Stochastic Volatility with Heterogeneous Time Scales
Danilo Delpini, Giacomo Bormetti

TL;DR
This paper introduces a two-scale stochastic volatility model incorporating agents' heterogeneous investment horizons, effectively capturing long memory and stylized facts of financial data with a robust estimation method.
Contribution
It develops a parsimonious two-scale stochastic volatility model that captures long memory and stylized facts, supported by a robust GMM-based estimation approach.
Findings
Model captures long memory in volatility.
Model reproduces volatility clustering and stylized facts.

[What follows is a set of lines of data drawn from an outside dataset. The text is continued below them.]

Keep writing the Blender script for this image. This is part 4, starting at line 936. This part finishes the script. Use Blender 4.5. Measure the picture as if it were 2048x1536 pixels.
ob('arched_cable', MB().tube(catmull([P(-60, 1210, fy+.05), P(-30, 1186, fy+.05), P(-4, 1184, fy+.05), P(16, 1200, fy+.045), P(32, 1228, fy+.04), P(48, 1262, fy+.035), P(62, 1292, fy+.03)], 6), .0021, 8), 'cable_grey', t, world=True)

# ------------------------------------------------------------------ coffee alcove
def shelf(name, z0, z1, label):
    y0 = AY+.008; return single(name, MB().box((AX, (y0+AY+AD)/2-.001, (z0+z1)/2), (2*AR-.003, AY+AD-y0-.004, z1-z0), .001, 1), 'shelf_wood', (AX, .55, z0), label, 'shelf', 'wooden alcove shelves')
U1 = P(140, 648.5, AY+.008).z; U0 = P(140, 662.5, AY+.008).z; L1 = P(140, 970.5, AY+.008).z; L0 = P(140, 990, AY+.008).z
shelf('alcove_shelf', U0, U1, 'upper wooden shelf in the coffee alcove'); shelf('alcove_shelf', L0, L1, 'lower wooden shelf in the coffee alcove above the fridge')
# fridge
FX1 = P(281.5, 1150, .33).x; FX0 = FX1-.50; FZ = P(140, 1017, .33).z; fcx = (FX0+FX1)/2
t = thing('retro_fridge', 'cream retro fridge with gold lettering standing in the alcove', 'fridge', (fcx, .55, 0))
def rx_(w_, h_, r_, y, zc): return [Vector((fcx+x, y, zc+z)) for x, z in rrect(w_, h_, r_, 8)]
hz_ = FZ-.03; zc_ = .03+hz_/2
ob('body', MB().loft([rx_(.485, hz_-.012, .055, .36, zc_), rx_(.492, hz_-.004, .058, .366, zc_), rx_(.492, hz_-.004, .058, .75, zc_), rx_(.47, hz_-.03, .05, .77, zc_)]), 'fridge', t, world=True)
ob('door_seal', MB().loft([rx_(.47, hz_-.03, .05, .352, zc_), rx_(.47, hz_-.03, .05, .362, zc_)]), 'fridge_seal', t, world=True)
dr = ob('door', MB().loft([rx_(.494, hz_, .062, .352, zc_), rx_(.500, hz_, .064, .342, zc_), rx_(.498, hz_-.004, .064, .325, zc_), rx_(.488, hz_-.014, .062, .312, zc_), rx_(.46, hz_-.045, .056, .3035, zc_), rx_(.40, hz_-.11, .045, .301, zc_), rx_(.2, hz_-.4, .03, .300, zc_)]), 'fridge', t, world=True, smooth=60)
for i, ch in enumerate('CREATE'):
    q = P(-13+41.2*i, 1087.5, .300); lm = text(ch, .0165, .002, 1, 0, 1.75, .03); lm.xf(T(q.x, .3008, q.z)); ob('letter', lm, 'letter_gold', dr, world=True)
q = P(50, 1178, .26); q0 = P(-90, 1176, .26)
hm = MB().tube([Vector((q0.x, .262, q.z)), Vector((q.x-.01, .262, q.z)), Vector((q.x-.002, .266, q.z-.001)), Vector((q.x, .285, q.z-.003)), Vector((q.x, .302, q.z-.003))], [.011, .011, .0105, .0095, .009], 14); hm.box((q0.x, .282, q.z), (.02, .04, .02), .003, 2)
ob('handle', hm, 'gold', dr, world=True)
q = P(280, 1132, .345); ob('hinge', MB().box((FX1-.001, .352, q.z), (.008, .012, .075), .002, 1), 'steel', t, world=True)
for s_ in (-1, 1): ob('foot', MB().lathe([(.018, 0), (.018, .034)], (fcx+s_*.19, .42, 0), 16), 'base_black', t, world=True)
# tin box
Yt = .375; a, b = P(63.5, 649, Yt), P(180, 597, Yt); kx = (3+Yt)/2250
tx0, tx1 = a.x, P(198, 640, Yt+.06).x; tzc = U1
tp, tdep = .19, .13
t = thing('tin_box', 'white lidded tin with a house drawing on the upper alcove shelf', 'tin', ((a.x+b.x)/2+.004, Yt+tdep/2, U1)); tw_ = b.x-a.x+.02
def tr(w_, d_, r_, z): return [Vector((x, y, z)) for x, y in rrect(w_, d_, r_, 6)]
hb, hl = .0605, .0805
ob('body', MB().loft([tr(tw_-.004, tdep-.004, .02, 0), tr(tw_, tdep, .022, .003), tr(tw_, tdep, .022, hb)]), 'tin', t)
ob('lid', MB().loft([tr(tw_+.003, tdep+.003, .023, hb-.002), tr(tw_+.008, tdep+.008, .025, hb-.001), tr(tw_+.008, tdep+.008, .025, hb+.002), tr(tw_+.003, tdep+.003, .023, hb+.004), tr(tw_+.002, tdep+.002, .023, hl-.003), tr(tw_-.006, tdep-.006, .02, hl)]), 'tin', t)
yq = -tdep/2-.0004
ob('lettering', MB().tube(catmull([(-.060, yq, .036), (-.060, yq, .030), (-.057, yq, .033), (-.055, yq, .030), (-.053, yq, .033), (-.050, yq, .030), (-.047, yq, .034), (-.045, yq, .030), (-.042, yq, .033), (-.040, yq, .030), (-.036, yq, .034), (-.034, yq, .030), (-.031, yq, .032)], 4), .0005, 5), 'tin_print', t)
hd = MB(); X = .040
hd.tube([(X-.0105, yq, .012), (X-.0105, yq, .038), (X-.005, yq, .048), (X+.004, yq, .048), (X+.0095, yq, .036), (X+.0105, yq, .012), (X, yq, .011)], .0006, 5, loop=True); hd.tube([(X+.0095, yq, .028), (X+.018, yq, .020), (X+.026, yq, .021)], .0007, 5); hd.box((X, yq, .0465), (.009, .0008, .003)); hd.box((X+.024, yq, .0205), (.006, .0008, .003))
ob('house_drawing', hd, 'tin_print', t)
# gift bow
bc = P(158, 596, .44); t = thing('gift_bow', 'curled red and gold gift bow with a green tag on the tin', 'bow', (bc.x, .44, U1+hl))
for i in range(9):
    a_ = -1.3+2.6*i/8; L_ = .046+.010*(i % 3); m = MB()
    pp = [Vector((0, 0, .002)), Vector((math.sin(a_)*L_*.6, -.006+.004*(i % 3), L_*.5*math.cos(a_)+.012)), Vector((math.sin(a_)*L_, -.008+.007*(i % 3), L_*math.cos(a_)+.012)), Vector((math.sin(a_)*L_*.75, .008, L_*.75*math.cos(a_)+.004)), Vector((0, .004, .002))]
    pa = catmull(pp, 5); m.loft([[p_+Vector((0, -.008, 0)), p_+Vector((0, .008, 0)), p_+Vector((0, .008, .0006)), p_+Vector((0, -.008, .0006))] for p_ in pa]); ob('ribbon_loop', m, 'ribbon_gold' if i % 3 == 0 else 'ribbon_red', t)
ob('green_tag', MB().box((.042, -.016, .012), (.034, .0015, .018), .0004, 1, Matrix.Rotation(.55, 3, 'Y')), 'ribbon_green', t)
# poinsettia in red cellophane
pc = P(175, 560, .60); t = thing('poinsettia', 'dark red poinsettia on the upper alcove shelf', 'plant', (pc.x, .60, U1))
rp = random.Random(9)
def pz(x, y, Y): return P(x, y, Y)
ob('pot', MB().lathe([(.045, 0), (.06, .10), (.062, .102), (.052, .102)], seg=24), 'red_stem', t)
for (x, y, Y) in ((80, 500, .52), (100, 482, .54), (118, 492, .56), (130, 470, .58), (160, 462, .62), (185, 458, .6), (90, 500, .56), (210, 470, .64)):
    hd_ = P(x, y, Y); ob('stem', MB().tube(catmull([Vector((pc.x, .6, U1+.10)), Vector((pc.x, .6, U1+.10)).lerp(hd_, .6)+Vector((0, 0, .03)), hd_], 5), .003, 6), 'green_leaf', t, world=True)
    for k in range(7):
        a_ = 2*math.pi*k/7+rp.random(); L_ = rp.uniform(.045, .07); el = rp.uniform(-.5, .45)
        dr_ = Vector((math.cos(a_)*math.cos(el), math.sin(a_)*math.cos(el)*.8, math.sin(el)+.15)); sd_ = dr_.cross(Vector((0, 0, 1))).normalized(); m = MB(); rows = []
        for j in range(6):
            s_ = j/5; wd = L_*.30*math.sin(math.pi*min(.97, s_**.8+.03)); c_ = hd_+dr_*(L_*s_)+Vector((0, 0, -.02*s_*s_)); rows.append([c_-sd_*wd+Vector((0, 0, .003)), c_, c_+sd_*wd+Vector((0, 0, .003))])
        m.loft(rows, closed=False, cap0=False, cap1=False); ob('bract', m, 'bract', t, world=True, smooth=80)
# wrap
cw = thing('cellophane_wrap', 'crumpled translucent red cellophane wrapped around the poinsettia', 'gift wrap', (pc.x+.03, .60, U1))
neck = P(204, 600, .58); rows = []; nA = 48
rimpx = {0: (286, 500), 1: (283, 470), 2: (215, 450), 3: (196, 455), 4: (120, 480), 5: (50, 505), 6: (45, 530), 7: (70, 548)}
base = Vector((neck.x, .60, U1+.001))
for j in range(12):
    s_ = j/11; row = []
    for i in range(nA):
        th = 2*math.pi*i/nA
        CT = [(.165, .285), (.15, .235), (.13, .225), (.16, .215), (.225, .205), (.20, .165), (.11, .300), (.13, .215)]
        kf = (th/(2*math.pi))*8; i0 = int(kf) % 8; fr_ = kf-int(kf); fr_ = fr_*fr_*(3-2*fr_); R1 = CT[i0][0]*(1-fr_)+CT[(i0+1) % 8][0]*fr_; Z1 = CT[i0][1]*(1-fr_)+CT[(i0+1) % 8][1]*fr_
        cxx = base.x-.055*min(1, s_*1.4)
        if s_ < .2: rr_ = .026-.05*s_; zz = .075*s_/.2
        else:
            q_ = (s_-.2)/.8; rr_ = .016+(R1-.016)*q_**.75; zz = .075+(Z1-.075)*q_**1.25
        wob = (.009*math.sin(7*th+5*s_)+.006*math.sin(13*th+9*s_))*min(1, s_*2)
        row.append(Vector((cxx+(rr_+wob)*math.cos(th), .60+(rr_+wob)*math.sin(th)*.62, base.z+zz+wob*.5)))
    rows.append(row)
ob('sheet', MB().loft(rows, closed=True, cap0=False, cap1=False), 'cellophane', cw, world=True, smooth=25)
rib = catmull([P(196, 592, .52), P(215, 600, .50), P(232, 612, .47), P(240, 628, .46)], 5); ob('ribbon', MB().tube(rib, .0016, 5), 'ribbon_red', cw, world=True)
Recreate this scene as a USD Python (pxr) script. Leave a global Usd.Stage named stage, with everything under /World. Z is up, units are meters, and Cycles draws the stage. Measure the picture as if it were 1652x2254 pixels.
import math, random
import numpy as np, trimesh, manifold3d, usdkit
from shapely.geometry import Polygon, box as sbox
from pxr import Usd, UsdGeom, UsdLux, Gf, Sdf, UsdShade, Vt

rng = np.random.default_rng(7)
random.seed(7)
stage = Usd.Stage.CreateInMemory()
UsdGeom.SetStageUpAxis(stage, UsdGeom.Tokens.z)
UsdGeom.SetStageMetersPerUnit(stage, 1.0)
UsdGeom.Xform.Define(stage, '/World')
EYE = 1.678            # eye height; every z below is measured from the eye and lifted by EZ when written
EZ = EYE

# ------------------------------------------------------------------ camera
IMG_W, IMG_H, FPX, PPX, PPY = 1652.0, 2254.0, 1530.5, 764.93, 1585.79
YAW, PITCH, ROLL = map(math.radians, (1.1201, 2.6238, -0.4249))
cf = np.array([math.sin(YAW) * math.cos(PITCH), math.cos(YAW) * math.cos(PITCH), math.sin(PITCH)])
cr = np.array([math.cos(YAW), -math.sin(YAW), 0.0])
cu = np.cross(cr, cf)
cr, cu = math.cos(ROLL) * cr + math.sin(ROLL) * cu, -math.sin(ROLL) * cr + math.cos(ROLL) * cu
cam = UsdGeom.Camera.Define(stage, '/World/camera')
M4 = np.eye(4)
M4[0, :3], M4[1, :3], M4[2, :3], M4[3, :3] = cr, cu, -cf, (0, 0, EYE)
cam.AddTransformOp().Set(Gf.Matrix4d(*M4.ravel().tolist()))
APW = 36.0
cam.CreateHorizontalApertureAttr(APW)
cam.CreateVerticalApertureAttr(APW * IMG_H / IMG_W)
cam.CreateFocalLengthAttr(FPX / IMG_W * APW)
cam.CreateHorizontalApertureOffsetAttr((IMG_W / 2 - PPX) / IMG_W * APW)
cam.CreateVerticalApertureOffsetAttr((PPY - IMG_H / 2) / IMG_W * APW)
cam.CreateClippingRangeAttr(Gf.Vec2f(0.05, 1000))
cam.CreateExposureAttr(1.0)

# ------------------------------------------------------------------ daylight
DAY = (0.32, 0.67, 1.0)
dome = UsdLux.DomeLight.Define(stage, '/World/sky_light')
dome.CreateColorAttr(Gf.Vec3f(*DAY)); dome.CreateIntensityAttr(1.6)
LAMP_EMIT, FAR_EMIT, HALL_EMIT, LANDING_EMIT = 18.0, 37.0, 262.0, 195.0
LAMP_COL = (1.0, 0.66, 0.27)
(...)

Estimation method is robust and heuristic-supported.
Abstract
Agents' heterogeneity is recognized as a driver mechanism for the persistence of financial volatility. We focus on the multiplicity of investment strategies' horizons, we embed this concept in a continuous time stochastic volatility framework and prove that a parsimonious, two-scale version effectively captures the long memory as measured from the real data. Since estimating parameters in a stochastic volatility model is challenging, we introduce a robust methodology based on the Generalized Method of Moments supported by a heuristic selection of the orthogonal conditions. In addition to the volatility clustering, the estimated model also captures other relevant stylized facts, emerging as a minimal but realistic and complete framework for modelling financial time series.